Post n°79 pubblicato il 21 Marzo 2016 da ingridmessina

IL PASSERO SOLITARIO

 

D'in su la vetta della torre antica,
Passero solitario, alla campagna
Cantando vai finchè non more il giorno;
Ed erra l'armonia per questa valle.
Primavera dintorno
Brilla nell'aria, e per li campi esulta,
Sì ch'a mirarla intenerisce il core.
Odi greggi belar, muggire armenti;
Gli altri augelli contenti, a gara insieme
Per lo libero ciel fan mille giri,
Pur festeggiando il lor tempo migliore:
Tu pensoso in disparte il tutto miri;
Non compagni, non voli,
Non ti cal d'allegria, schivi gli spassi;
Canti, e così trapassi
Dell'anno e di tua vita il più bel fiore.

 

 

Oimè, quanto somiglia
Al tuo costume il mio!

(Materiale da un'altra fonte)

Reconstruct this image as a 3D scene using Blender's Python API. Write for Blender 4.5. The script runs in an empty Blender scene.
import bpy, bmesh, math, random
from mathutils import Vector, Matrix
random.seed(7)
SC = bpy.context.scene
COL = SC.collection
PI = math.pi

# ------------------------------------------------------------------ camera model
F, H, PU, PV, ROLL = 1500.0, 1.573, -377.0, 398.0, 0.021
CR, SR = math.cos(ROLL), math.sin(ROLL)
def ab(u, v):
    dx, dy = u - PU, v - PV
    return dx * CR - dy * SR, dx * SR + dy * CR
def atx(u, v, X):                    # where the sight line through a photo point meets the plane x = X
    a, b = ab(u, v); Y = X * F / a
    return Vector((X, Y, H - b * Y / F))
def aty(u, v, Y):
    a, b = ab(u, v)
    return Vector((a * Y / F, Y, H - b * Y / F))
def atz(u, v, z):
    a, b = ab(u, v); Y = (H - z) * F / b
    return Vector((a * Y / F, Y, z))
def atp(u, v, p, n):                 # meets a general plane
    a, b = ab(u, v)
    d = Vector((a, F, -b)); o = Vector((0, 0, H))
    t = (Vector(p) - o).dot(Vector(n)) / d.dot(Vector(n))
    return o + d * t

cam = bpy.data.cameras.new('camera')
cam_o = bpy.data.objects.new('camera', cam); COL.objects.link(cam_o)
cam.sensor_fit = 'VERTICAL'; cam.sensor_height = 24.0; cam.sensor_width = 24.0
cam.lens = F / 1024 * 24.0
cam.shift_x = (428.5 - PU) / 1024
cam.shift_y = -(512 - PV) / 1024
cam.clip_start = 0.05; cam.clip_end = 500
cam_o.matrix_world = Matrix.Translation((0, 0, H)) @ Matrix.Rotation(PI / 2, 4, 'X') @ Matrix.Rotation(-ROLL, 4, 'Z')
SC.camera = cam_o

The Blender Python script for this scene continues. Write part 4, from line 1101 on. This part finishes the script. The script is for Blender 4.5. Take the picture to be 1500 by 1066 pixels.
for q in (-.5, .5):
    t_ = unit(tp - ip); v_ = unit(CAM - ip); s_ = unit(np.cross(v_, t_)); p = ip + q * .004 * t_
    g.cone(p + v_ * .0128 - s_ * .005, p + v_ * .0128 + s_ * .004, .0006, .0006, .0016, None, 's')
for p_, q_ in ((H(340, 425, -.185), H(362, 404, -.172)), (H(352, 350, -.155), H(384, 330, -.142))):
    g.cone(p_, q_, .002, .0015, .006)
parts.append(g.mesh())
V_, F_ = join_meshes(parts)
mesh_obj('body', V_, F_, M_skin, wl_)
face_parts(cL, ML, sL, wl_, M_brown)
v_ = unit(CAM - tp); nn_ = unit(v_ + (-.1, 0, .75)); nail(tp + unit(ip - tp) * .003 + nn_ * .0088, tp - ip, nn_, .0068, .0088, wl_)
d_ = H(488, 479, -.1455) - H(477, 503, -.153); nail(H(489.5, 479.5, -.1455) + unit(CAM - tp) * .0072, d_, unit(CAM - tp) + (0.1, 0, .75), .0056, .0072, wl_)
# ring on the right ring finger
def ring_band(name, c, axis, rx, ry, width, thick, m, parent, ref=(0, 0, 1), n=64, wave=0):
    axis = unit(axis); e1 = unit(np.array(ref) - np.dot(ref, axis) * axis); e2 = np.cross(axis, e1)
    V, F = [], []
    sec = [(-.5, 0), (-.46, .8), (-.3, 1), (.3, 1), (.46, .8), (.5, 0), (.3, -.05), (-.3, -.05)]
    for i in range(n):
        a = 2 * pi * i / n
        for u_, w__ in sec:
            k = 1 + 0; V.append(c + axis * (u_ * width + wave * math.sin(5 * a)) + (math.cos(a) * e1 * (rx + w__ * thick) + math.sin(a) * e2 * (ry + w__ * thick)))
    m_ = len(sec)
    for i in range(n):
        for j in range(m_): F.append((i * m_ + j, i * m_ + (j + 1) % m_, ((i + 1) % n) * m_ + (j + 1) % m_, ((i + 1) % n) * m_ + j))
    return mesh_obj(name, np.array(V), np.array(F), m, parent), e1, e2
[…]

Sollazzo e riso,
Della novella età dolce famiglia,
E te german di giovinezza, amore,
Sospiro acerbo de' provetti giorni,
Non curo, io non so come; anzi da loro
Quasi fuggo lontano;
Quasi romito, e strano
Al mio loco natio,
Passo del viver mio la primavera.
Questo giorno ch'omai cede la sera,
Festeggiar si costuma al nostro borgo.
Odi per lo sereno un suon di squilla,
Odi spesso un tonar di ferree canne,
Che rimbomba lontan di villa in villa.
Tutta vestita a festa
La gioventù del loco
Lascia le case, e per le vie si spande;
E mira ed è mirata, e in cor s'allegra
. Io solitario in questa
Rimota parte alla campagna uscendo,
Ogni diletto e gioco
Indugio in altro tempo: e intanto il guardo
Steso nell'aria aprica
Mi fere il Sol che tra lontani monti,
Dopo il giorno sereno, 
Cadendo si dilegua, e par che dica
Che la beata gioventù vien meno.

 

 

Tu solingo augellin, venuto a sera
Del viver che daranno a te le stelle,
Certo del tuo costume
Non ti dorrai; che di natura è frutto
Ogni nostra vaghezza
A me, se di vecchiezza
La detestata soglia
Evitar non impetro,
Quando muti questi occhi all'altrui core,
E lor fia voto il mondo, e il dì futuro
Del dì presente più noioso e tetro,
Che parrà di tal voglia?
Che di quest'anni miei? Che di me stesso?
Ahi pentiromi, e spesso,
Ma sconsolato, volgerommi indietro.

 






Il canto risulta scritto da Leopardi nel 1831, ma progettato fin dal 1819-1820. Sebbene Il Passero Solitario sia stato scritto dal poeta in età avanzata, compare all'interno dei Canti fra i componimenti della prima giovinezza; il canto appartiene infatti per origine remota alla giovineza del poeta, e di quella giovinezza ne era una rievocazione comprensiva e affettuosa. La prima stanza è una descrizione delle abitudini di vita del passero solitario, in essa troviamo una prima descrizione del passero come colui che mira il modo di vivere gioiosamente la primavera, la gioventù, degli altri animali; egli invece canta e pensoso rimane in disparte: fin da questo punto è ben evidente la similitudine con la vita del giovane poeta che potremo vedere descritta nella seconda stanza. Il paragone tra la condizione dell'animale e quella dell'uomo è invece ripreso nella terza stanza; ormai è passata la gioventù, il passero che ha vissuto secondo natura non si duole della sua vita, mentre il poeta si chiede cosa nè è stato della propria. Interessante è notare come anche la vecchiaia e la morte in quest'ottica hanno espressioni ben differenti: per il passero essa non è nient'altro che la sera del giorno che le stelle gli hanno concesso, mentre per il Leopardi essa è la detestata soglia che si cerca di evitare. Si può in ultima analisi notare un paragone tra la vita del passero priva di coscienza e memoria è quindi incapace di nostalgiche riflessioni, e quella del poeta al contrario straordinariamente ricca di emozioni lasciate, non vissute e quindi rimpiante.